I created Micronote in the summer of 2018 with Shristi as a part of Purdue's Engineering accelerator program. At the end of the summer program we were convinced that Micronote was a good idea that was worth continuing. Since then, we have added Sabharsh and Holden to the team and have been working with students, high schools, and universities to develop engineering kits that teach electronics and programming.

I went to high school in Minnesota and that is where I started really getting into programming and electronics. I was in science olympiad when I was introduced to Arduino and Raspberry Pi. My first attempt to use Arduino was a robot arm built from scratch for a science olympiad event. It was barely functional, but overall did not work very well. Looking back, I am disappointed in the lack of opportunities provided to learn programming and electronics to me while in high school in Minnesota. I was ready to learn, but I couldn't find a good starting point that was at my level.

As a senior my family moved to the Dalarna region of Sweden for a year where I attended a music school. I had a tremendous amount of free time. Still wanting to learn electronics and programming skills, I decided to take matters into my own hands. While in Sweden I learned how to create 3D models using 3DS Max and I learned how to make games using the Unity game engine. I didn't create any masterpieces in this time, but I did make a few games that I still show off to friends. I also learned many essential programming and CAD skills that I still use to this day.

As a freshman in university I dedicated time every weekend to learning how to do something new with Arduino. Eventually I applied those skills to create a rather humorous project for Uncommon Hacks called "Telememe - Meme Improvement Bundle". I went to many more hackathons in the next two years where I learned more skills relating to electronics, web development, computer vision, game design, and blockchain.

While in school I have had two internships. In the first, I helped a mentor of mine design small conveyor belts to sort small objects using machine vision and a variety of other sensors. I also programmed a hopper to dispense coins onto a conveyor belt at regular intervals. My second internship was with 3M where I used Xamarin to create cross platform mobile apps that had the ability to scan tags. Also at 3M, I worked with another group to kickstart 3M's presence in blockchain mentioned in the Harvard Business Review. Together our team submitted several patents for blockchain inventions, one of which is published and can be viewed here.

In the summer of 2019 I started two open source projects. Both of these projects use the Rust programming language, a relatively new language which and specializes in memory safety. The first project is a space shooter game approiately named space_shooter_rs on Github. You can read more about the game on its project page. After a few months of continued development, I was approached by a representative of the Amethyst engine about making it an official showcase game for the engine. I glady accepted. This means that this game will be in the center of the Amethyst community for people to learn from, contribute to, and show off the Amethyst engine with.

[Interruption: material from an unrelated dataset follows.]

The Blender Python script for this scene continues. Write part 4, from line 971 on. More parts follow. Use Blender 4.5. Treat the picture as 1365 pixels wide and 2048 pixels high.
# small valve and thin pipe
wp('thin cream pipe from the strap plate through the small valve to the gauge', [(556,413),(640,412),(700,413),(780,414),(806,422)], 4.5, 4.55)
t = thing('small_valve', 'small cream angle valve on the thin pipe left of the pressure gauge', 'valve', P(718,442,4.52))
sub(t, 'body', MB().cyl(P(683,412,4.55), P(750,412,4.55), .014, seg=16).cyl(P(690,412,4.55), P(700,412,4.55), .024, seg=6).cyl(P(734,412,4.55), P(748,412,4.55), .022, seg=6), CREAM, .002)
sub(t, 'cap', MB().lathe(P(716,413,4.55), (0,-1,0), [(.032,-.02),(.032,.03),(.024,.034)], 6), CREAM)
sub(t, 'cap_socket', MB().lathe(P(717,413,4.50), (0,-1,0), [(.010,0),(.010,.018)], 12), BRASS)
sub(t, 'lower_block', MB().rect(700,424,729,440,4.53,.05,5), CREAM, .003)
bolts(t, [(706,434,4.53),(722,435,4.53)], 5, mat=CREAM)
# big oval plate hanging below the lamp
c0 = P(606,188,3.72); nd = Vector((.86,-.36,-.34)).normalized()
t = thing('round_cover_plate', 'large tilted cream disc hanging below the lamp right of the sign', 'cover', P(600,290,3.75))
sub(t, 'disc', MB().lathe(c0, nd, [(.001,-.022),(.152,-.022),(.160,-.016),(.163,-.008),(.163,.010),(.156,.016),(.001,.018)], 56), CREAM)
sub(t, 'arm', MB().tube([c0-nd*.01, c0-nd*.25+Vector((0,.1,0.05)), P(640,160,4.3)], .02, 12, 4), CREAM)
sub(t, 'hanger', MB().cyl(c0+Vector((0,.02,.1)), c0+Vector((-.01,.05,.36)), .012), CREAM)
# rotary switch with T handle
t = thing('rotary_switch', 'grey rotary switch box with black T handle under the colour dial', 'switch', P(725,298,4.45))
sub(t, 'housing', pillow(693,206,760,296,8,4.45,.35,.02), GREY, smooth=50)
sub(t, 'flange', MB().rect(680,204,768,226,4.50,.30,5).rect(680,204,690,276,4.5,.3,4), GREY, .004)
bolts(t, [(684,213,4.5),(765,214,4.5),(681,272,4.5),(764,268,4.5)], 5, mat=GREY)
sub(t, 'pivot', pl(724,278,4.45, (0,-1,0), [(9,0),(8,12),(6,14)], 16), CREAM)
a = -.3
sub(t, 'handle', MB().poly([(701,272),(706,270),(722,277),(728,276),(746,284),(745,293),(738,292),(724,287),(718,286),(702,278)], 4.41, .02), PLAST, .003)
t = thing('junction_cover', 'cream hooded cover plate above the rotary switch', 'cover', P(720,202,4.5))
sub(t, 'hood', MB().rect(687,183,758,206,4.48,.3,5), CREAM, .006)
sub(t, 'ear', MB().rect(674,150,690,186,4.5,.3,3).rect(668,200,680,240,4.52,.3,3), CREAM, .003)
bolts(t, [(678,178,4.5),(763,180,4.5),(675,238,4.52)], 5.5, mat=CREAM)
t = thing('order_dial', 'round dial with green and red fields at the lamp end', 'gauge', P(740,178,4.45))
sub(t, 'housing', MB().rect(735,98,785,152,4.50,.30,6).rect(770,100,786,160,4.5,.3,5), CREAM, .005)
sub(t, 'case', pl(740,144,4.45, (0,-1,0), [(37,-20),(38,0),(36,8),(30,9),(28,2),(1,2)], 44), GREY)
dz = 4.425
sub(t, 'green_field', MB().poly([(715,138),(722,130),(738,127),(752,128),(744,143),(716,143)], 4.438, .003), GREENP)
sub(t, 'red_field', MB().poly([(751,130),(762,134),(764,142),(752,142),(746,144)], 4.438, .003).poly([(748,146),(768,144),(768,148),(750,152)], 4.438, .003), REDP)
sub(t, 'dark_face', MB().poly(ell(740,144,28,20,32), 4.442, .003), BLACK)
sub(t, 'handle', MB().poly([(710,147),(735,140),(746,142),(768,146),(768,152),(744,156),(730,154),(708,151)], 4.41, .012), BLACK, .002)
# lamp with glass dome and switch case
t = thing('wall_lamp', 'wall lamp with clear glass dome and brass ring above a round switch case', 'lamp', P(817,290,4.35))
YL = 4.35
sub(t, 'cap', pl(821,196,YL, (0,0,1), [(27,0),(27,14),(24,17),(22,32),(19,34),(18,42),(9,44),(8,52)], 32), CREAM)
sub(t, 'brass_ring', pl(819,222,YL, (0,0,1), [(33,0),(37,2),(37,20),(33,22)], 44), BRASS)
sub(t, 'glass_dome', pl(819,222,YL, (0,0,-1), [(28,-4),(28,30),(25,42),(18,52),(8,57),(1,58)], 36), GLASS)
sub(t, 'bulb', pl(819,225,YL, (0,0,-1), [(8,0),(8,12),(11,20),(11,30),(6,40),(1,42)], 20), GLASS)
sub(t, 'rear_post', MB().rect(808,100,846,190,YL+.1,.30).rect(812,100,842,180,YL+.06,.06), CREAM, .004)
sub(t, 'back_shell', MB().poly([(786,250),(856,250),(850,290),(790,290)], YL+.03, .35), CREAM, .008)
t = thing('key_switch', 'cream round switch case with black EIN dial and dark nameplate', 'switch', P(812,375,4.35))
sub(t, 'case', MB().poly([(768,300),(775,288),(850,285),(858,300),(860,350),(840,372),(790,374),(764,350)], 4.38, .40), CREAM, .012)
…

Games have been a huge part of my journey into programming. Often the first thing I do after learning a language is to create a game using as many aspects of the language as possible. Games were my starting point, but for others it could be something else. After starting Micronote, I have been finding myself everyday to be looking for ways to help people of all ages find their starting point into the amazing world of programming and electronics.